MO :  Tu as gagné tes titres les plus prestigieux vers la fin de ta carrière (CAN 2013, meilleur gardien de la Coupe du Monde 2014). Es-tu vraiment meilleur qu’à tes débuts ?

VE : Non, je pense que je suis resté le même au fil des années. Je n’ai jamais pris plus de 38 buts dans un championnat (moins d’un but par match). J’ai eu 3 fois le titre de meilleur gardien en Israël, dont 1 de meilleur joueur ! Donc je pense avoir gardé un niveau constant au long de ma carrière. J’étais le même gardien.

MO : D’avoir été meilleur gardien de la coupe du monde et d’avoir établi le second record d’invincibilité en championnat de France doit te rendre fier…

VE : Comme je l’ai dit à l’époque, je m’en fiche d’avoir eu ces records ou d’avoir été le meilleur gardien. Ce sont juste des statistiques. Je pense qu’il faut le fêter, le célébrer, car c’est bien d’être le héros. Cependant il faut avancer et ne plus y penser. Le plus important restera toujours le prochain match ou la prochaine action. Sur le prochain but encaissé, personne ne se souviendra que tu as été le héros avant.

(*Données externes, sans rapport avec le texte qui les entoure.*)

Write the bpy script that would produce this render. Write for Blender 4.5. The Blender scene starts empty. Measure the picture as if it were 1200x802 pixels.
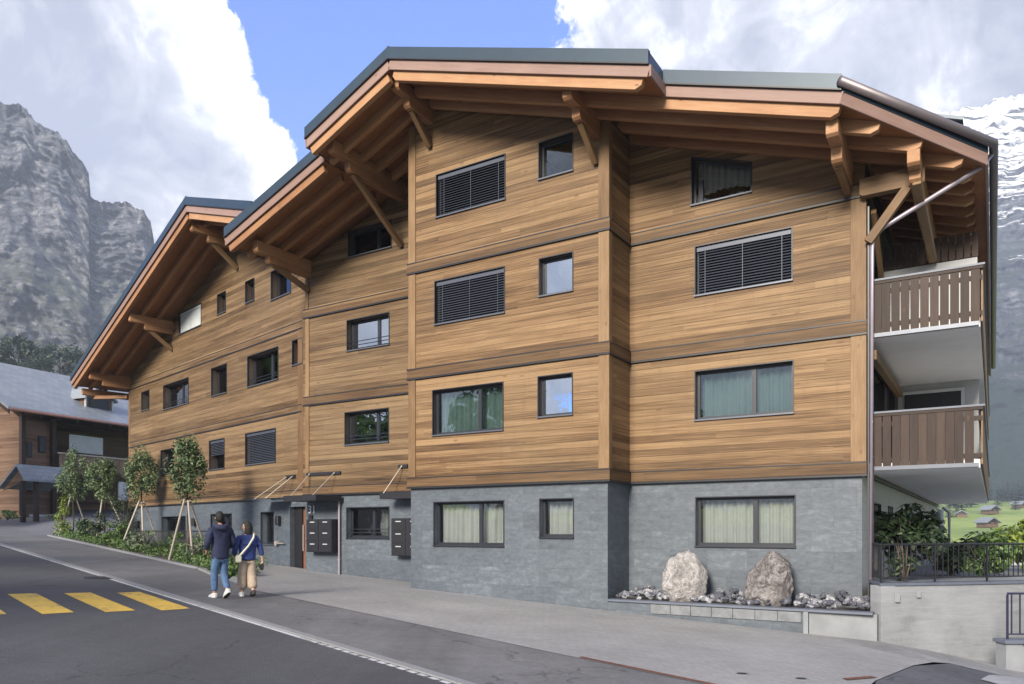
import bpy, bmesh, math, random
from math import sin, cos, radians as R, pi, sqrt, atan2, floor
from mathutils import Vector, Matrix, noise
random.seed(7)
scene = bpy.context.scene
COL = scene.collection

# ------------------------------------------------------------------ helpers
def link(o, parent=None, M=None):
    COL.objects.link(o)
    if parent is not None:
        o.parent = parent
    if M is not None:
        o.matrix_local = M
    return o

def tag(o, label=None, cat=None, group=None, kind=None):
    if label: o['label'] = label
    if cat: o['category'] = cat
    if group: o['group'] = group
    if kind: o['kind'] = kind
    return o

MAT = {}
def name0(o): return o.name
def empty(name, label, cat, loc=(0, 0, 0), rz=0.0, group=None):
    o = bpy.data.objects.new(name, None)
    o.empty_display_size = 0.3
    COL.objects.link(o)
    MAT[name0(o)] = Matrix.Translation(Vector(loc)) @ Matrix.Rotation(rz, 4, 'Z')
    o.location = loc; o.rotation_euler = (0, 0, rz)
    return tag(o, label, cat, group)

class MB:
    def __init__(s):
        s.v = []; s.f = []; s.m = []; s.mi = 0; s.smooth = False
    def poly(s, pts):
        b = len(s.v); s.v += [tuple(p) for p in pts]
        s.f.append(tuple(range(b, b + len(pts)))); s.m.append(s.mi)
    def hexa(s, a):
        b = len(s.v); s.v += [tuple(p) for p in a]
        for q in ((0, 3, 2, 1), (4, 5, 6, 7), (0, 1, 5, 4), (1, 2, 6, 5), (2, 3, 7, 6), (3, 0, 4, 7)):
            s.f.append(tuple(b + i for i in q)); s.m.append(s.mi)
    def box(s, x0, x1, y0, y1, z0, z1):
        s.hexa([(x0, y0, z0), (x1, y0, z0), (x1, y1, z0), (x0, y1, z0), (x0, y0, z1), (x1, y0, z1), (x1, y1, z1), (x0, y1, z1)])
    def prism(s, pts, dz):
        """pts: planar polygon (3-D), extruded by vector dz"""
        n = len(pts); b = len(s.v); dz = Vector(dz)
        s.v += [tuple(p) for p in pts] + [tuple(Vector(p) + dz) for p in pts]
        s.f.append(tuple(range(b, b + n))); s.m.append(s.mi)
        s.f.append(tuple(range(b + 2 * n - 1, b + n - 1, -1))); s.m.append(s.mi)
        for i in range(n):
            j = (i + 1) % n
            s.f.append((b + i, b + n + i, b + n + j, b + j)); s.m.append(s.mi)
    def tube(s, pts, r, n=8, caps=True):
        pts = [Vector(p) for p in pts]
        rs = r if isinstance(r, (list, tuple)) else [r] * len(pts)
        rings = []
        for i, p in enumerate(pts):
            if i == 0: d = pts[1] - p
            elif i == len(pts) - 1: d = p - pts[i - 1]
            else: d = (pts[i + 1] - p).normalized() + (p - pts[i - 1]).normalized()
            d.normalize()
            a = d.cross(Vector((0, 0, 1)))
            if a.length < 1e-3: a = Vector((1, 0, 0))
            a.normalize(); c = d.cross(a)
            b = len(s.v); rings.append(b)
            for k in range(n):
                t = 2 * pi * k / n
                s.v.append(tuple(p + (a * cos(t) + c * sin(t)) * rs[i]))
        for i in range(len(pts) - 1):
            for k in range(n):
                k2 = (k + 1) % n
                s.f.append((rings[i] + k, rings[i] + k2, rings[i + 1] + k2, rings[i + 1] + k)); s.m.append(s.mi)
        if caps:
            s.f.append(tuple(rings[0] + k for k in range(n - 1, -1, -1))); s.m.append(s.mi)
            s.f.append(tuple(rings[-1] + k for k in range(n))); s.m.append(s.mi)
    def mesh(s, name, mats):
        me = bpy.data.meshes.new(name)
        me.from_pydata(s.v, [], s.f)
        for mt in (mats if isinstance(mats, (list, tuple)) else [mats]):
            me.materials.append(mt)
        me.polygons.foreach_set('material_index', s.m)
        if s.smooth:
            me.polygons.foreach_set('use_smooth', [True] * len(s.f))
        bm = bmesh.new(); bm.from_mesh(me)
        bmesh.ops.recalc_face_normals(bm, faces=bm.faces)
        bm.to_mesh(me); bm.free()
        me.update()
        return me
    def build(s, name, mats, parent=None, M=None):
        return link(bpy.data.objects.new(name, s.mesh(name, mats)), parent, M)

def bevel(o, w=0.01, seg=1):
    bm = bmesh.new(); bm.from_mesh(o.data)
    bmesh.ops.remove_doubles(bm, verts=bm.verts, dist=1e-5)
    bmesh.ops.bevel(bm, geom=[e for e in bm.edges if len(e.link_faces) == 2 and e.calc_face_angle(0) > 0.4], offset=w, segments=seg, affect='EDGES')
    bm.to_mesh(o.data); bm.free()
    return o

def beam(name, p0, p1, w, h, mt, parent=None, F=None, chamfer=0.0, up=(0, 0, 1)):
    """timber from p0 to p1 (centre line), w wide, h high, modelled along its own X axis"""
    p0 = Vector(p0); p1 = Vector(p1)
    x = (p1 - p0); L = x.length; x.normalize()
    y = Vector(up).cross(x)
    if y.length < 1e-3: y = Vector((0, 1, 0))
    y.normalize(); z = x.cross(y)
    b = MB()
    if chamfer:
        c = chamfer
        pr = [(0, -w / 2, -h / 2 + c), (c * 1.3, -w / 2, -h / 2), (L - c * 1.3, -w / 2, -h / 2), (L, -w / 2, -h / 2 + c), (L, -w / 2, h / 2), (0, -w / 2, h / 2)]
        b.prism(pr, (0, w, 0))
    else:
        b.box(0, L, -w / 2, w / 2, -h / 2, h / 2)
    M = Matrix(((x.x, y.x, z.x, p0.x), (x.y, y.y, z.y, p0.y), (x.z, y.z, z.z, p0.z), (0, 0, 0, 1)))
    if F is not None: M = F @ M
    o = b.build(name, mt, parent, M)
    return bevel(o, 0.006)

# ------------------------------------------------------------------ materials
def new_mat(name):
    m = bpy.data.materials.new(name); m.use_nodes = True
    nt = m.node_tree; nt.nodes.clear()
    out = nt.nodes.new('ShaderNodeOutputMaterial')
    bs = nt.nodes.new('ShaderNodeBsdfPrincipled')
    nt.links.new(bs.outputs[0], out.inputs[0])
    return m, nt, bs, out

class NT:
    """tiny node-building shorthand"""
    def __init__(s, nt): s.nt = nt
    def n(s, t, **kw):
        nd = s.nt.nodes.new(t)
        for k, v in kw.items(): setattr(nd, k, v)
        return nd
    def l(s, a, b): s.nt.links.new(a, b)
    def val(s, sock, v):
        if hasattr(v, 'is_output'): s.l(v, sock)
        else: sock.default_value = v
    def math(s, op, a, b=0.0, c=None, clamp=False):
        nd = s.n('ShaderNodeMath', operation=op); nd.use_clamp = clamp
        s.val(nd.inputs[0], a); s.val(nd.inputs[1], b)
        if c is not None: s.val(nd.inputs[2], c)
        return nd.outputs[0]
    def comb(s, x=0.0, y=0.0, z=0.0):
        nd = s.n('ShaderNodeCombineXYZ')
        s.val(nd.inputs[0], x); s.val(nd.inputs[1], y); s.val(nd.inputs[2], z)
        return nd.outputs[0]
    def sep(s, v):
        nd = s.n('ShaderNodeSeparateXYZ'); s.l(v, nd.inputs[0]); return nd.outputs
    def coord(s, k='Object'): return s.n('ShaderNodeTexCoord').outputs[k]
    def noise(s, vec, scale=5.0, detail=3.0, rough=0.5, dist=0.0):
        nd = s.n('ShaderNodeTexNoise')
        if vec is not None: s.l(vec, nd.inputs['Vector'])
        nd.inputs['Scale'].default_value = scale; nd.inputs['Detail'].default_value = detail
        nd.inputs['Roughness'].default_value = rough; nd.inputs['Distortion'].default_value = dist
        return nd.outputs[0]
    def white(s, vec):
        nd = s.n('ShaderNodeTexWhiteNoise', noise_dimensions='3D'); s.l(vec, nd.inputs['Vector']); return nd.outputs
    def ramp(s, fac, stops, interp='LINEAR'):
        nd = s.n('ShaderNodeValToRGB'); cr = nd.color_ramp; cr.interpolation = interp
        while len(cr.elements) < len(stops): cr.elements.new(0.5)
        for e, (p, c) in zip(cr.elements, stops):
            e.position = p; e.color = (*c, 1) if len(c) == 3 else c
        s.val(nd.inputs[0], fac); return nd.outputs[0]
    def mix(s, fac, a, b, mode='MIX'):
        nd = s.n('ShaderNodeMix', data_type='RGBA', blend_type=mode)
        s.val(nd.inputs[0], fac)
        for sock, v in ((nd.inputs[6], a), (nd.inputs[7], b)):
            if hasattr(v, 'is_output'): s.l(v, sock)
            else: sock.default_value = (*v, 1) if len(v) == 3 else v
        return nd.outputs[2]
    def bump(s, h, strength=0.3, dist=0.02):
        nd = s.n('ShaderNodeBump'); s.l(h, nd.inputs['Height'])
        nd.inputs['Strength'].default_value = strength; nd.inputs['Distance'].default_value = dist
        return nd.outputs[0]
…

Le respect entre le meilleur joueur et le meilleur gardien de la Coupe Du Monde 2014 - Photo : AFP
Le respect entre le meilleur joueur et le meilleur gardien de la Coupe Du Monde 2014 – Photo : AFP

MO : Ce qui impressionne chez toi, c’est ta capacité à toujours être dans le rythme de l’action lorsque tu interviens sur un plongeon ou une sortie. Comment l’as-tu travaillé ?

VE : La clé, c’est de réussir à rester calme et de garder son sang-froid sur chaque action. Donc il y a une partie liée à mon caractère, mais il y a surtout beaucoup d’exercices pour rester calme.

MO : Tu as avez aussi une image de gardien proche de sa défense. Quelle est la clé pour créer cette alchimie avec ses défenseurs ?

VE : Tout d’abord, je n’étais proche de personne en particulier, mais de tout le monde. Une équipe pour moi forme un tout dans lequel il faut s’intégrer. Après c’est comme dans tout business, c’est important d’avoir de bonnes relations en dehors du terrain. Des dîners avec les familles, en apprendre sur la vie de chacun… tout cela contribue à cette cohésion.

MO : Autre particularité que l’on connaît peu, en Israël tu tirais les penaltys de ton équipe. Pourquoi ?

VE : L’équipe était mal classée et nous venions de louper beaucoup de penaltys. Il y avait un réel problème de confiance. Du coup, j’ai proposé de les tirer car j’avais confiance en moi et je suis quelqu’un qui garde son sang-froid. C’était fun.

MO : C’était qui ton idole du coup ? Chilavert ?

VE : Non, c’était Van Der Sar ! Je l’appréciais d’abord car il gardait toujours son calme. Il ne s’énervait jamais. Ensuite il avait surtout un superbe jeu aux pieds. Il était vraiment inspirant et il a duré jusqu’à 41 ans.

MO : Comment t’est venue la vocation d’être gardien de but ?

VE : D’abord j’ai toujours été gardien de but, j’aimais ça. En vérité, je suis devenu gardien car j’étais celui qui aimait plonger dans le sable. Et oui, contrairement à l’Europe, la plupart des terrains au Nigéria ou dans le reste de Afrique sont en sable. On doit constamment s’adapter, que ce soit aux rebonds ou aux conditions d’entrainement.

MO : En tant qu’ex-Super Eagle, penses-tu que le Nigéria peut gagner la CAN ?

VE : Oui car quand on commence une compétition, on y va toujours pour gagner. L’équipe peut aller loin car je pense qu’ils ont un groupe à leur portée. J’y crois.

MO : Hors football, il y a quelques semaines Notre-Dame a connu un gros incendie. En tant que croyant, qu’est-ce que cela t’a fait ? 

VE : Je pense que dans le monde, il y a toujours des mauvaises ou des bonnes choses qui arrivent. Je me suis senti mal en voyant les images. Mais des catastrophes, il y en a tous les jours et partout dans le monde. Le plus important c’est de profiter des bons moments et d’avancer.

MO : Un dernier mot pour les lecteurs de MO ?

VE : Si vous voulez devenir un champion, un winner, les choses les plus importantes sont : le travail, la confiance et surtout l’envie de s’entraîner.